2.6.08

Para começar a semana

"Galinhas são mortas a pauladas, pessoas são mortas por engano. A vizinhança está em baixa, o turismo está em alta. A timidez e o eufemismo estão em baixa, sangue e perfume estão em alta. A sensação só pode ser escrita a chibata, e por isso sobra fígado, muito fígado. Eu, se pudesse, matava a causa secreta, gritava enfurecido, abria-lhe o ventre, roía a cara contra o chão, queimava, esquartejava, pendurava como ovelha abatida. Não há causa que valha uma vida. Mas ainda seria pouco.

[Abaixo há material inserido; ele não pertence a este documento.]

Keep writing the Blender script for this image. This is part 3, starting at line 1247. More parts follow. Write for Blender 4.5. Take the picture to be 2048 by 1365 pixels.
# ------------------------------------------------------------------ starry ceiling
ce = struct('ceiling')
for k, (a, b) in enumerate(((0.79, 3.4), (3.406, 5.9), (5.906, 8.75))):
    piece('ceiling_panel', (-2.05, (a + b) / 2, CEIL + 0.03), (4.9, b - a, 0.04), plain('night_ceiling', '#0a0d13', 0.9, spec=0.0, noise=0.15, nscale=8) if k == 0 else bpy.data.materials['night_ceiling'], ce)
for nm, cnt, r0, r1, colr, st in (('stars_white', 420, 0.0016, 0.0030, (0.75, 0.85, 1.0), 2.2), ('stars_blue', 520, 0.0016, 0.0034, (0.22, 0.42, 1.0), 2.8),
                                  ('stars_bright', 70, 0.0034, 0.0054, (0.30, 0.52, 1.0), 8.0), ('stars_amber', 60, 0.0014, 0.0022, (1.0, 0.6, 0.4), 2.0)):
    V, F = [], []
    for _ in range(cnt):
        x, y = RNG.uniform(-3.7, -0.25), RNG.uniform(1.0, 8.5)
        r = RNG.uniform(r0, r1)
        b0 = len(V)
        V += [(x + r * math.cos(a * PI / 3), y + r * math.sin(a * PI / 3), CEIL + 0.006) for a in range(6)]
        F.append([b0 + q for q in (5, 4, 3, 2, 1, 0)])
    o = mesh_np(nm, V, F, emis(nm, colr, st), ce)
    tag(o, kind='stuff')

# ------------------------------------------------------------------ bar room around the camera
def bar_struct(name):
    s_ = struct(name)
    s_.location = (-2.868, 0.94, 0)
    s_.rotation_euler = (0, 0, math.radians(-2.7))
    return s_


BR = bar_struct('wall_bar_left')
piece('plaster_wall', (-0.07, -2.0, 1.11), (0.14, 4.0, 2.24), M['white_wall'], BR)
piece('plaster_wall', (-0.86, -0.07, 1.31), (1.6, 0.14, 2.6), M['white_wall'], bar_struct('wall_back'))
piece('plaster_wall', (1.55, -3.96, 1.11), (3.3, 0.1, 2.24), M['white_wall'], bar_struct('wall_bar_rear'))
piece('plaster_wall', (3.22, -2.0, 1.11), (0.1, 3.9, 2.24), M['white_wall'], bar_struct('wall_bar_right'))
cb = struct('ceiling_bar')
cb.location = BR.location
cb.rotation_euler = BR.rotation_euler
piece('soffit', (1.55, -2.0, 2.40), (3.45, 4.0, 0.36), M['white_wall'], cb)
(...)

Se pudesse, expiava a velha culpa e abria com o dedo a ferida do ressentimento. O ressentimento chega altivo, feito coruja ruiva, mas não demora para perder as penas, pestilento. Não há remendo que lhe baste, pois ele sobrevive ao próprio enterro. É diferente do perdão ou da vingança, que entretêm a circulação do sentimento. O ressentimento acumula perdas, desconfia da vida, e nada coloca no lugar do que retira. O ressentimento mata aos poucos, por envenenamento. Para suportar esse refluxo, a culpa do outro se transforma em causa própria, a fraqueza humana em razão moral. Perdão, mas eu matava."